Psalmista wyznaje: Pan moim światłem i zbawieniem moim. Niejako wychodzi naprzeciw temu, co przeżywa, ze słowem. To jest jego światło. Tu najwyraźniej nic się nie zmienia, bo o jedno tylko prosi Pana, o to zabiega, aby mógł zawsze przebywać w Jego domu, w Jego bliskości, przez wszystkie dni życia. To jest dla  niego najważniejsze. Nawet nie jest najważniejsze to, by przetrzymać cierpienie, które go spotyka, tylko żeby dostać się do domu Niebieskiego Ojca, do Serca Pana.

Kogo miałbym się lękać? – pyta. Kogo? Siostro i bracie, kogo się lękasz? Słowo pyta, psalmista mówi: Kogo miałbym się lękać? I dodaje: Pan moim światłem i zbawieniem moim. Kogo miałbym się lękać? Rozmowa z Panem o lękach jest bardzo kluczowa. Oczyszcza pragnienia. Kogo się lękasz? Przed czym czujesz trwogę? Przed kim czujesz trwogę? – Takie pytania stawia nam słowo. Przed kim i przed czym czujesz trwogę? O tym trzeba najwyraźniej w świecie porozmawiać. To najwyraźniej w świecie dziś słowo Boże chce w nas przeczytać. Pragnie nas dotknąć i dotyka.

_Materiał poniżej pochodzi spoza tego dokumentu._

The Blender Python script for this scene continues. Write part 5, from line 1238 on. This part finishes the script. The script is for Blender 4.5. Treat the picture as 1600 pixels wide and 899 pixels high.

Oto nasz Pan przychodzi z mocą i oświeci oczy sług swoich. Dziś, stając pośród nas, mówi: Według wiary waszej niech się wam stanie. To nie jest przekleństwo, nawet gdy ta wiara jest u nas mała. Niech nam się stanie. Doświadczmy tego, jak działa słaba wiara. Przejedźmy się na tym, jak działa słaba wiara. Doświadczmy tego, jak nie opłaca się być słabo wierzącym. Doświadczmy, bo to jest bardzo wyzwalające i otwierające nas doświadczenie.

Panie, Ty spoglądasz na nas teraz w swoim słowie. Pomóż, abyśmy my spojrzeli na nasze życie w świetle Twojego słowa. Twoje światło, które nam posyłasz, w ciemności świeci i ciemność go nie ogarnie.

Daj, abyśmy doceniali każdy promyk światła płynący z Twojego słowa, żebyśmy przyjmowali słowo i trwali przy nim jak przy lampie, która świeci w ciemnym  miejscu, aż dzień zaświta, bo zaświta. Bo rzeczywiście w owym dniu oczy niewidomych będą wolne od mroku i od ciemności. Bo rzeczywiście w owym dniu pokorni, czyli głupi w oczach świata, wzmogą swą radość w Panu, najubożsi rozweselą się w Świętym Izraela. Bo rzeczywiście w owym dniu nie będzie już ciemięzcy z szydercą, chociaż szyderstwo zbiera dziś najwyższe notowania. Wycięci zostaną wszyscy, co za złem gonią.

Daj nam, Panie, abyśmy gonili za Tobą, nawet idąc tak niedołężnie, jak niewidomi, o których dziś w Ewangelii słyszymy.